| Exercise objective |
Transcribe each line exactly.

──────────

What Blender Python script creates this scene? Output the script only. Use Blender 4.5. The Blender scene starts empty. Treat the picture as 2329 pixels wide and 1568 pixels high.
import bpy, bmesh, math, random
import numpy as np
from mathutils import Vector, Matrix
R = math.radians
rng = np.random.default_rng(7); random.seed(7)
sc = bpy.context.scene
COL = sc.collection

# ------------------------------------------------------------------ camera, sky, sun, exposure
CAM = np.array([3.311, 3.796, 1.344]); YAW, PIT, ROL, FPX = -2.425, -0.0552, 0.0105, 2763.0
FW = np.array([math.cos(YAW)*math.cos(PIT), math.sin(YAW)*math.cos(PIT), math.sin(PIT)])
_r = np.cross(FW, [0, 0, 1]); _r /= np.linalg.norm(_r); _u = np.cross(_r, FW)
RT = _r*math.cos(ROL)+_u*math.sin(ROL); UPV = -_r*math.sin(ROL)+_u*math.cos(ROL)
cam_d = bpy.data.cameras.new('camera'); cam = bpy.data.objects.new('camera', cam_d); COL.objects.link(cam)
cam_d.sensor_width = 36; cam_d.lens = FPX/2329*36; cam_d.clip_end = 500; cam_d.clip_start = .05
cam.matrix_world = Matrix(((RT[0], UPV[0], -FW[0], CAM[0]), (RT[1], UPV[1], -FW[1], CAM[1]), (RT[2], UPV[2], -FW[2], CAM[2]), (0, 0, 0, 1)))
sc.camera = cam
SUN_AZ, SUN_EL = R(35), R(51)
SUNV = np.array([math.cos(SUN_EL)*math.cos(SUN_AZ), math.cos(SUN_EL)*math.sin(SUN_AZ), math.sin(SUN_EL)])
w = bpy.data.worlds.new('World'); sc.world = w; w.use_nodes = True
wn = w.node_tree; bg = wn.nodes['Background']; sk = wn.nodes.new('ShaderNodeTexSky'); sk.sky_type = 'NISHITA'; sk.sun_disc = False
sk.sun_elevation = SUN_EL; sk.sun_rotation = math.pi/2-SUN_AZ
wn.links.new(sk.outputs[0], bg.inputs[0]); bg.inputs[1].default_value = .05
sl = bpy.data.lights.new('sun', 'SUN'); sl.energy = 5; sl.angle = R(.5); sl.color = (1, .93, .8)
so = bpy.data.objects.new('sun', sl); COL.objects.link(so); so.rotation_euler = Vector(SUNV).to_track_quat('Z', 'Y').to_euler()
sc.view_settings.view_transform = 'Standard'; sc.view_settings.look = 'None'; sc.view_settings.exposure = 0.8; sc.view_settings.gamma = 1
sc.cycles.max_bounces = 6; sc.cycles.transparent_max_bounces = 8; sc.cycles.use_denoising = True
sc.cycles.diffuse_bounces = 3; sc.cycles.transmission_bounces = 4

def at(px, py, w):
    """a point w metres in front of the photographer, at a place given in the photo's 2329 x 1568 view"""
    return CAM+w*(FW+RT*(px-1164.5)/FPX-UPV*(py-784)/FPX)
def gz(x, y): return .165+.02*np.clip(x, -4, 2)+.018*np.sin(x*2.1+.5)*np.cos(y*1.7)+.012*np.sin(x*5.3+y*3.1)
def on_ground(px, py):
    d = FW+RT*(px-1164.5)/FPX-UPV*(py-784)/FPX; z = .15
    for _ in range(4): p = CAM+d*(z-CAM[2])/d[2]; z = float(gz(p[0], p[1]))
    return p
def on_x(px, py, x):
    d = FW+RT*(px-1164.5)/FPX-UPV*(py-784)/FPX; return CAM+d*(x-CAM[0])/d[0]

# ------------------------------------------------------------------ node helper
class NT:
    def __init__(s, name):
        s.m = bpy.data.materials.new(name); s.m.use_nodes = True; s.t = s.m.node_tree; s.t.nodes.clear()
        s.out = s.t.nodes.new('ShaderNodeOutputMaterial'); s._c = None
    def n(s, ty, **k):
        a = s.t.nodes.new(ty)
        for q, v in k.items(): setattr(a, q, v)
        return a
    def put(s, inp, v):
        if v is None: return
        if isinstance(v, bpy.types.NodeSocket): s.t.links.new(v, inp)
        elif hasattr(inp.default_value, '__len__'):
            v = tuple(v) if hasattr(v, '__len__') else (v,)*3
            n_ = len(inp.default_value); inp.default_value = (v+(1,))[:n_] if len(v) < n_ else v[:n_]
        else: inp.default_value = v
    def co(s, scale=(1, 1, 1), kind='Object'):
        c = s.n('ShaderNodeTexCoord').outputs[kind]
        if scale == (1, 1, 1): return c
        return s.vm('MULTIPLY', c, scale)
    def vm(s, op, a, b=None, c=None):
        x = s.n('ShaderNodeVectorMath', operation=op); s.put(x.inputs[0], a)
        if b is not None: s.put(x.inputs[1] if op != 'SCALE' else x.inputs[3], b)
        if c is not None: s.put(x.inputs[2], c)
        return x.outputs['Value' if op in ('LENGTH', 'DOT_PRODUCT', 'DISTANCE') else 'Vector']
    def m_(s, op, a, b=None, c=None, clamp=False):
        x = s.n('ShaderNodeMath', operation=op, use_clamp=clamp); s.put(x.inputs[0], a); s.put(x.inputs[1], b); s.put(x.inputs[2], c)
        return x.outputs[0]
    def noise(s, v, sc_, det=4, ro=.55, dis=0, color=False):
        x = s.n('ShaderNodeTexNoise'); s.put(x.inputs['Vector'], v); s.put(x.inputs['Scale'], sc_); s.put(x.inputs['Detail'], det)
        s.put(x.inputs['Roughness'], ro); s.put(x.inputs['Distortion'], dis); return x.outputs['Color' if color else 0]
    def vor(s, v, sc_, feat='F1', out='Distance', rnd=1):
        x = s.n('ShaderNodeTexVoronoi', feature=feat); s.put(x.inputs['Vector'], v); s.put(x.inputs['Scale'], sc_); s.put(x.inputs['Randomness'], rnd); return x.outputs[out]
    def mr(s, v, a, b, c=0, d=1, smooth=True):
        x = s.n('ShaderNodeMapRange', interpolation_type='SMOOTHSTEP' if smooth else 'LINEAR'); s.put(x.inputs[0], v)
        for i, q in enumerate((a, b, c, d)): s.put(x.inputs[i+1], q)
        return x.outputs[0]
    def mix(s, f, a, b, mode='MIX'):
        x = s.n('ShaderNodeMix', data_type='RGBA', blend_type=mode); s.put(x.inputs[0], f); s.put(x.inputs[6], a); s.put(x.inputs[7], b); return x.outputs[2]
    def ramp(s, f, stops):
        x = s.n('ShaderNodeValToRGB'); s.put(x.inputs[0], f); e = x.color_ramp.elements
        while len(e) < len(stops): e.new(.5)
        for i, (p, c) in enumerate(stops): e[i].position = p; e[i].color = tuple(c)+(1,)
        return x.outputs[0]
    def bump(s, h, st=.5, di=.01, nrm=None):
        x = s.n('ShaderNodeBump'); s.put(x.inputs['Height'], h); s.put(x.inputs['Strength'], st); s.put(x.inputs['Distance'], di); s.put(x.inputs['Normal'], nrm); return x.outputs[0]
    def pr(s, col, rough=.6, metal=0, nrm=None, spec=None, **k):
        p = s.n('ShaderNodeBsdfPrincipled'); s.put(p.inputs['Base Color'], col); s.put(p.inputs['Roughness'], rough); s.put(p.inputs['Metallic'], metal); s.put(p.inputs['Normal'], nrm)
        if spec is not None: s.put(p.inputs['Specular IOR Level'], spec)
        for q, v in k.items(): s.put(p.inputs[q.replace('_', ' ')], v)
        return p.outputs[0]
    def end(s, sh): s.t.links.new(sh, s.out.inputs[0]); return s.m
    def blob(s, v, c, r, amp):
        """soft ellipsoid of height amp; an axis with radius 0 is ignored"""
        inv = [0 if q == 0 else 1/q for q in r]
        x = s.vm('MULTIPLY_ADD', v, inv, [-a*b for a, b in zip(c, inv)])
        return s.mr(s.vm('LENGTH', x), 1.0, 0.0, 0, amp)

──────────

| Task output |
What Blender Python script creates this scene? Output the script only. Use Blender 4.5. The Blender scene starts empty. Treat the picture as 2329 pixels wide and 1568 pixels high.
import bpy, bmesh, math, random
import numpy as np
from mathutils import Vector, Matrix
R = math.radians
rng = np.random.default_rng(7); random.seed(7)
sc = bpy.context.scene
COL = sc.collection

# ------------------------------------------------------------------ camera, sky, sun, exposure
CAM = np.array([3.311, 3.796, 1.344]); YAW, PIT, ROL, FPX = -2.425, -0.0552, 0.0105, 2763.0
FW = np.array([math.cos(YAW)*math.cos(PIT), math.sin(YAW)*math.cos(PIT), math.sin(PIT)])
_r = np.cross(FW, [0, 0, 1]); _r /= np.linalg.norm(_r); _u = np.cross(_r, FW)
RT = _r*math.cos(ROL)+_u*math.sin(ROL); UPV = -_r*math.sin(ROL)+_u*math.cos(ROL)
cam_d = bpy.data.cameras.new('camera'); cam = bpy.data.objects.new('camera', cam_d); COL.objects.link(cam)
cam_d.sensor_width = 36; cam_d.lens = FPX/2329*36; cam_d.clip_end = 500; cam_d.clip_start = .05
cam.matrix_world = Matrix(((RT[0], UPV[0], -FW[0], CAM[0]), (RT[1], UPV[1], -FW[1], CAM[1]), (RT[2], UPV[2], -FW[2], CAM[2]), (0, 0, 0, 1)))
sc.camera = cam
SUN_AZ, SUN_EL = R(35), R(51)
SUNV = np.array([math.cos(SUN_EL)*math.cos(SUN_AZ), math.cos(SUN_EL)*math.sin(SUN_AZ), math.sin(SUN_EL)])
w = bpy.data.worlds.new('World'); sc.world = w; w.use_nodes = True
wn = w.node_tree; bg = wn.nodes['Background']; sk = wn.nodes.new('ShaderNodeTexSky'); sk.sky_type = 'NISHITA'; sk.sun_disc = False
sk.sun_elevation = SUN_EL; sk.sun_rotation = math.pi/2-SUN_AZ
wn.links.new(sk.outputs[0], bg.inputs[0]); bg.inputs[1].default_value = .05
sl = bpy.data.lights.new('sun', 'SUN'); sl.energy = 5; sl.angle = R(.5); sl.color = (1, .93, .8)
so = bpy.data.objects.new('sun', sl); COL.objects.link(so); so.rotation_euler = Vector(SUNV).to_track_quat('Z', 'Y').to_euler()
sc.view_settings.view_transform = 'Standard'; sc.view_settings.look = 'None'; sc.view_settings.exposure = 0.8; sc.view_settings.gamma = 1
sc.cycles.max_bounces = 6; sc.cycles.transparent_max_bounces = 8; sc.cycles.use_denoising = True
sc.cycles.diffuse_bounces = 3; sc.cycles.transmission_bounces = 4

def at(px, py, w):
    """a point w metres in front of the photographer, at a place given in the photo's 2329 x 1568 view"""
    return CAM+w*(FW+RT*(px-1164.5)/FPX-UPV*(py-784)/FPX)
def gz(x, y): return .165+.02*np.clip(x, -4, 2)+.018*np.sin(x*2.1+.5)*np.cos(y*1.7)+.012*np.sin(x*5.3+y*3.1)
def on_ground(px, py):
    d = FW+RT*(px-1164.5)/FPX-UPV*(py-784)/FPX; z = .15
    for _ in range(4): p = CAM+d*(z-CAM[2])/d[2]; z = float(gz(p[0], p[1]))
    return p
def on_x(px, py, x):
    d = FW+RT*(px-1164.5)/FPX-UPV*(py-784)/FPX; return CAM+d*(x-CAM[0])/d[0]

# ------------------------------------------------------------------ node helper
class NT:
    def __init__(s, name):
        s.m = bpy.data.materials.new(name); s.m.use_nodes = True; s.t = s.m.node_tree; s.t.nodes.clear()
        s.out = s.t.nodes.new('ShaderNodeOutputMaterial'); s._c = None
    def n(s, ty, **k):
        a = s.t.nodes.new(ty)
        for q, v in k.items(): setattr(a, q, v)
        return a
    def put(s, inp, v):
        if v is None: return
        if isinstance(v, bpy.types.NodeSocket): s.t.links.new(v, inp)
        elif hasattr(inp.default_value, '__len__'):
            v = tuple(v) if hasattr(v, '__len__') else (v,)*3
            n_ = len(inp.default_value); inp.default_value = (v+(1,))[:n_] if len(v) < n_ else v[:n_]
        else: inp.default_value = v
    def co(s, scale=(1, 1, 1), kind='Object'):
        c = s.n('ShaderNodeTexCoord').outputs[kind]
        if scale == (1, 1, 1): return c
        return s.vm('MULTIPLY', c, scale)
    def vm(s, op, a, b=None, c=None):
        x = s.n('ShaderNodeVectorMath', operation=op); s.put(x.inputs[0], a)
        if b is not None: s.put(x.inputs[1] if op != 'SCALE' else x.inputs[3], b)
        if c is not None: s.put(x.inputs[2], c)
        return x.outputs['Value' if op in ('LENGTH', 'DOT_PRODUCT', 'DISTANCE') else 'Vector']
    def m_(s, op, a, b=None, c=None, clamp=False):
        x = s.n('ShaderNodeMath', operation=op, use_clamp=clamp); s.put(x.inputs[0], a); s.put(x.inputs[1], b); s.put(x.inputs[2], c)
        return x.outputs[0]
    def noise(s, v, sc_, det=4, ro=.55, dis=0, color=False):
        x = s.n('ShaderNodeTexNoise'); s.put(x.inputs['Vector'], v); s.put(x.inputs['Scale'], sc_); s.put(x.inputs['Detail'], det)
        s.put(x.inputs['Roughness'], ro); s.put(x.inputs['Distortion'], dis); return x.outputs['Color' if color else 0]
    def vor(s, v, sc_, feat='F1', out='Distance', rnd=1):
        x = s.n('ShaderNodeTexVoronoi', feature=feat); s.put(x.inputs['Vector'], v); s.put(x.inputs['Scale'], sc_); s.put(x.inputs['Randomness'], rnd); return x.outputs[out]
    def mr(s, v, a, b, c=0, d=1, smooth=True):
        x = s.n('ShaderNodeMapRange', interpolation_type='SMOOTHSTEP' if smooth else 'LINEAR'); s.put(x.inputs[0], v)
        for i, q in enumerate((a, b, c, d)): s.put(x.inputs[i+1], q)
        return x.outputs[0]
    def mix(s, f, a, b, mode='MIX'):
        x = s.n('ShaderNodeMix', data_type='RGBA', blend_type=mode); s.put(x.inputs[0], f); s.put(x.inputs[6], a); s.put(x.inputs[7], b); return x.outputs[2]
    def ramp(s, f, stops):
        x = s.n('ShaderNodeValToRGB'); s.put(x.inputs[0], f); e = x.color_ramp.elements
        while len(e) < len(stops): e.new(.5)
        for i, (p, c) in enumerate(stops): e[i].position = p; e[i].color = tuple(c)+(1,)
        return x.outputs[0]
    def bump(s, h, st=.5, di=.01, nrm=None):
        x = s.n('ShaderNodeBump'); s.put(x.inputs['Height'], h); s.put(x.inputs['Strength'], st); s.put(x.inputs['Distance'], di); s.put(x.inputs['Normal'], nrm); return x.outputs[0]
    def pr(s, col, rough=.6, metal=0, nrm=None, spec=None, **k):
        p = s.n('ShaderNodeBsdfPrincipled'); s.put(p.inputs['Base Color'], col); s.put(p.inputs['Roughness'], rough); s.put(p.inputs['Metallic'], metal); s.put(p.inputs['Normal'], nrm)
        if spec is not None: s.put(p.inputs['Specular IOR Level'], spec)
        for q, v in k.items(): s.put(p.inputs[q.replace('_', ' ')], v)
        return p.outputs[0]
    def end(s, sh): s.t.links.new(sh, s.out.inputs[0]); return s.m
    def blob(s, v, c, r, amp):
        """soft ellipsoid of height amp; an axis with radius 0 is ignored"""
        inv = [0 if q == 0 else 1/q for q in r]
        x = s.vm('MULTIPLY_ADD', v, inv, [-a*b for a, b in zip(c, inv)])
        return s.mr(s.vm('LENGTH', x), 1.0, 0.0, 0, amp)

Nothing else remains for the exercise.